The Baroque reincarnation of London imagined and proposed by Sir Christopher Wren after the Great Fire of London is part of the soul of the city, despite the fact that it was never actually built. Similarly, the attempts of the 17th, 18th & 19th centuries to imaginatively reconstruct Rome form part of that city’s soul.
Going round the Colosseum yesterday, I was profoundly struck by a technical drawing showing a cross-section of the Colosseum in its totality during its heyday. This had been produced in the late 18th century under the auspices of the École des Beaux Arts in Paris.
To fully appreciate the brilliance of this piece of imaginative reconstruction, one must call to mind the fact that the Colosseum in the late 18th century was very different from the structure we see today. It had the aspect of a noble ruin, crumbling and invaded by vegetation – a mystical sight for poets to brood over, but not the crisp, clear, busy building of today.

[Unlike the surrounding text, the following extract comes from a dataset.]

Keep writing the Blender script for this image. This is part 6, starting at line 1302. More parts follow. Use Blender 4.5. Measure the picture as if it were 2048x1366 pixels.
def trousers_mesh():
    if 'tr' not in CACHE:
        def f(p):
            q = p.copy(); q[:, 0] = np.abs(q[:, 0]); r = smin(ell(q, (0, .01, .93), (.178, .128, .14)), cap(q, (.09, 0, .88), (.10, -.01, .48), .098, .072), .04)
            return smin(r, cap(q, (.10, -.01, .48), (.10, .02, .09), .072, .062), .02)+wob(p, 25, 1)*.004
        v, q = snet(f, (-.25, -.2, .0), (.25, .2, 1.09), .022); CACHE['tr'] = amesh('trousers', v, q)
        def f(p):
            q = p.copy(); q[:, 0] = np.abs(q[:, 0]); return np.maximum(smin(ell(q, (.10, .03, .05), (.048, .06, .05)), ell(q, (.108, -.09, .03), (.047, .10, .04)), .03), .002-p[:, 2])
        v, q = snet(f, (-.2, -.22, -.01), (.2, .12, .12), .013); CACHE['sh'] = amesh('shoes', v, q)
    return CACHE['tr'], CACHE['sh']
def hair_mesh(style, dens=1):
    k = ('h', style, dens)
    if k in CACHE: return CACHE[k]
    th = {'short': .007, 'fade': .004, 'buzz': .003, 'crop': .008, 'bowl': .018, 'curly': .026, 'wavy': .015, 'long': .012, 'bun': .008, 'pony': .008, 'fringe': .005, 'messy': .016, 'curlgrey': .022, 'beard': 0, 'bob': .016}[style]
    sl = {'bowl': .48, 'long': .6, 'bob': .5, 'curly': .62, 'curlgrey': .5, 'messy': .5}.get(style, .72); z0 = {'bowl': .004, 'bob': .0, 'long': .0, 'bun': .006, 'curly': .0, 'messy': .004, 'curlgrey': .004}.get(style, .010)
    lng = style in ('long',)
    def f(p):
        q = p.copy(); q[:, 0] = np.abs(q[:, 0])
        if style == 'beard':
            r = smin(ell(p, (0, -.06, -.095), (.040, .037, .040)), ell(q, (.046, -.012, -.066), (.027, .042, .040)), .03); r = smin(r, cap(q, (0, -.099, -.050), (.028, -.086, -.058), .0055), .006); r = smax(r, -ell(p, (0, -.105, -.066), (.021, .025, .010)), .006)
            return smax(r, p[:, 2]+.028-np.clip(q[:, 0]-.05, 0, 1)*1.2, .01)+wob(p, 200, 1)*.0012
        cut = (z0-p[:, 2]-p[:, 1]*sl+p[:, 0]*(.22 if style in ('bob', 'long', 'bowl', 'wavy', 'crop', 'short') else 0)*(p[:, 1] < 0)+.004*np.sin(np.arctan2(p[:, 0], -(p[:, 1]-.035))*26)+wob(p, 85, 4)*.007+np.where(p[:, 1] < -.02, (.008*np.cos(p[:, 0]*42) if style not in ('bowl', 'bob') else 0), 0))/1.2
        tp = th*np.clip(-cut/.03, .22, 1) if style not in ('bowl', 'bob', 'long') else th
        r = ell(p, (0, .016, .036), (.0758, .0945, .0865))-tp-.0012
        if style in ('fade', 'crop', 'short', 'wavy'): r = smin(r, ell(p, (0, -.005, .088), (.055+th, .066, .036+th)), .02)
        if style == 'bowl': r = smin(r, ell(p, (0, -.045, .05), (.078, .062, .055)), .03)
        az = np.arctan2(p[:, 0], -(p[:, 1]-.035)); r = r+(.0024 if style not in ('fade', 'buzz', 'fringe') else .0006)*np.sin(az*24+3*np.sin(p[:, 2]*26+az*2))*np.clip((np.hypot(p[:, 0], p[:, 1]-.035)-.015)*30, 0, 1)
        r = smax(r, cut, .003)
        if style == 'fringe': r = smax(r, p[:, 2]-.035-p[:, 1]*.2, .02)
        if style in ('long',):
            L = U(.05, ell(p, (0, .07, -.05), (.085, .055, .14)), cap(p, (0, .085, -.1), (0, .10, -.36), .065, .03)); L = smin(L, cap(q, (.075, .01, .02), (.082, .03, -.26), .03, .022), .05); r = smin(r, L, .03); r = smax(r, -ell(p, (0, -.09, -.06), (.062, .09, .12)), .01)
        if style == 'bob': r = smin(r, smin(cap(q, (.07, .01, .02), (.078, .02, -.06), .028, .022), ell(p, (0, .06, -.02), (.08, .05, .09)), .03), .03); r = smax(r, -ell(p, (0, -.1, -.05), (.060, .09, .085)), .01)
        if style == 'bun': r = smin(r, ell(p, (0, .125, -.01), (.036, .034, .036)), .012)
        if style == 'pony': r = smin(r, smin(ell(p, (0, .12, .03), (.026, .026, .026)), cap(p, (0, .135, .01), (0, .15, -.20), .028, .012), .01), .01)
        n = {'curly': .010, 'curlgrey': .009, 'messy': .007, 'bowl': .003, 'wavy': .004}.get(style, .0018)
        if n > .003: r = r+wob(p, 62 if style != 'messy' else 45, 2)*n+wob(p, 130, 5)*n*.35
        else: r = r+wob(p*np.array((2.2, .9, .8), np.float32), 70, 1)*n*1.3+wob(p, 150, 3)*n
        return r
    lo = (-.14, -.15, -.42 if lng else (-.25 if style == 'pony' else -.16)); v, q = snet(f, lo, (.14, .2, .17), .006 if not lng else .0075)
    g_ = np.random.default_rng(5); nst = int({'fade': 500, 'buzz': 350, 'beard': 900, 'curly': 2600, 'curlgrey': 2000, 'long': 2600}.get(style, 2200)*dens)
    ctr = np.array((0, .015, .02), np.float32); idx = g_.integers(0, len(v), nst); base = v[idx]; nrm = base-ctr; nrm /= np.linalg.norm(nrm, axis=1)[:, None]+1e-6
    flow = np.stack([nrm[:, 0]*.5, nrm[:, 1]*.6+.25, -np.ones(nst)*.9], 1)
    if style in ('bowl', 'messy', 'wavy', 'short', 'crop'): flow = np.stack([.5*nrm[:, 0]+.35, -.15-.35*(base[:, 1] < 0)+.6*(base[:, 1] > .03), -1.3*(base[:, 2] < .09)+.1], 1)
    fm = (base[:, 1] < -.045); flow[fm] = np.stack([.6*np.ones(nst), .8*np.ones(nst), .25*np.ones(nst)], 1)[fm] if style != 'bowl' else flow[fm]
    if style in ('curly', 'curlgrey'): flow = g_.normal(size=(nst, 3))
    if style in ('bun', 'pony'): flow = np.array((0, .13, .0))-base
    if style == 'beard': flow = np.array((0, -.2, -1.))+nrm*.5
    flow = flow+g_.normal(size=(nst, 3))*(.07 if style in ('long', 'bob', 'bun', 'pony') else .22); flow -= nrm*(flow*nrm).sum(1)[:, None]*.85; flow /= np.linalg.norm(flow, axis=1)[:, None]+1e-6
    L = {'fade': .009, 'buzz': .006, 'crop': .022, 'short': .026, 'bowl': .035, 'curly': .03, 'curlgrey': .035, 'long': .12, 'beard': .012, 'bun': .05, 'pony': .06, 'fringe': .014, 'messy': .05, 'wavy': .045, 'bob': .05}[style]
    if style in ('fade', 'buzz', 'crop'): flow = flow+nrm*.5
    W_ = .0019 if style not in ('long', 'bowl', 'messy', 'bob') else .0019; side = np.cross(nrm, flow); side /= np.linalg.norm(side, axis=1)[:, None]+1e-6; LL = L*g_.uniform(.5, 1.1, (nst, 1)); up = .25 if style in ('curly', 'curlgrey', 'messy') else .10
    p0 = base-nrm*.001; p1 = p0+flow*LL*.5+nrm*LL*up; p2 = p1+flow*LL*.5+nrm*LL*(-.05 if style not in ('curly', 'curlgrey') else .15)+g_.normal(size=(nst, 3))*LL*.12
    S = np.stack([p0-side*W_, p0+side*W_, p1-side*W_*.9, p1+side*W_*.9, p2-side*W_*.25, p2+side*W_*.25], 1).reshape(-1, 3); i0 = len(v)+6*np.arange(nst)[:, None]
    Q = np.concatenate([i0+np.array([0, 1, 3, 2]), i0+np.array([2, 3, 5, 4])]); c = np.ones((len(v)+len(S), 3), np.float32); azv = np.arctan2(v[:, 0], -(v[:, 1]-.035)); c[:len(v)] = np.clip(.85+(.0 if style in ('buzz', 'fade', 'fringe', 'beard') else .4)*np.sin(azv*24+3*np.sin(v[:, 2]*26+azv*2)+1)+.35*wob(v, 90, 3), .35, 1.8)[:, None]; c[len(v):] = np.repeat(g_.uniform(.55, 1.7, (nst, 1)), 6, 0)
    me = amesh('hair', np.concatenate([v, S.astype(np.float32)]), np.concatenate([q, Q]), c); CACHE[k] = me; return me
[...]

Today’s Colosseum, indeed, could scarcely exist but for the work of the artist who made that technical drawing, which must have involved years of research, and may in fact have been the work of many hands. I only had a few moments to look at the drawing and skim-read the accompanying explanation, so I can only speculate. But it seems to me that that drawing, and the person or persons who created it, are as much a part of the soul of Rome as is the Colosseum itself. Great cities are actualities, but they are also ideas. As long as they can be imagined, they continue to exist in some form. Just like people.